The survey suggests many investors are reviewing their options rather than rushing into a new strategy. Depending on their circumstances, that could mean considering a new build, delaying a purchase or sticking with an existing plan.
Oliver added misconceptions about how the proposed changes would apply remain common.
“One of the most common misconceptions is people who already have shares thinking they're going to be taxed under the new capital gains tax rules. Whereas in reality, if they were to sell their shares today, or even in 12 months' time, they'd still be subject to the old rules,” he said.
This highlights why many investors may be seeking professional guidance before making decisions based on headlines alone.
An Aussie Broker conversation can help investors understand how different lending scenarios may affect borrowing power, while accountants and qualified tax professionals can help explain how proposed tax changes may apply to individual circumstances.
Together, that can help investors assess whether an existing strategy still aligns with their goals or whether adjustments may be worth considering.
Questions investors may want to ask before making a decision
While every investor's situation is different, the research suggests many people are still working through how the proposed changes could affect them.

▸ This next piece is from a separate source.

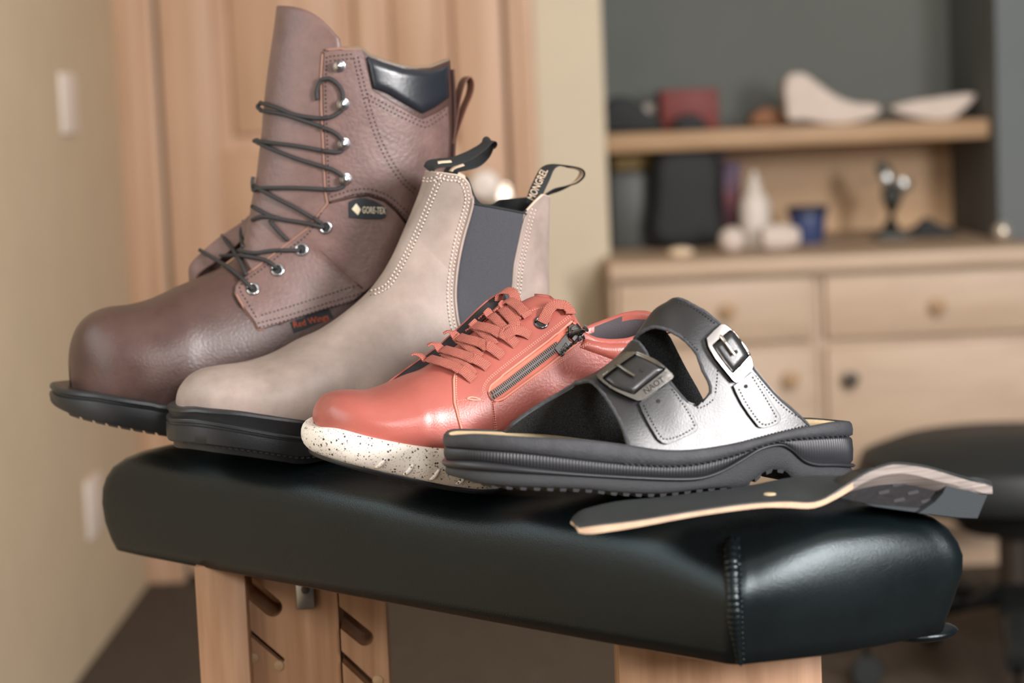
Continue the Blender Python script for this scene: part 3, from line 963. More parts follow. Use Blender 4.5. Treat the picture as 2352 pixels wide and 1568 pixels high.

If you're weighing up your next move, it may be worth considering:
Would the proposed changes affect an investment I'm already planning, or only future purchases?
How important are tax outcomes compared with factors such as cash flow, rental income, and long-term growth potential?
Has my borrowing capacity changed since I last reviewed my options?
Would waiting for greater policy certainty change my plans, or simply delay them?
Have I spoken with a tax professional about how the proposed reforms could apply to my circumstances?
Taking the time to work through these questions may help provide greater clarity, regardless of whether you're actively looking to invest or reassessing existing plans.
What investors can do next
If you're unsure how the proposed changes could affect your plans, it may help to:
Understand which proposed reforms could apply to your circumstances
Speak with an accountant or tax professional about potential tax implications
Review your borrowing capacity and lending options
Consider how any investment fits within your long-term financial goals
Understanding your position before making a move
Property decisions are rarely driven by tax considerations alone. Borrowing power, household cash flow, interest rates, property prices and long-term financial goals can all play a role in determining whether an investment stacks up.
That's why many investors appear to be focused on understanding their options before making any major decisions.
While the policy debate continues, investors still have decisions to make around borrowing, budgeting and long-term planning.
An Aussie Broker can help investors understand their borrowing power, compare lending scenarios and assess how different property decisions may affect their plans.
Accountants and qualified tax professionals can help explain how proposed tax changes may apply to individual circumstances.
For now, the survey suggests many investors aren't necessarily looking for a new strategy. They're looking for enough clarity to understand their options and decide what comes next.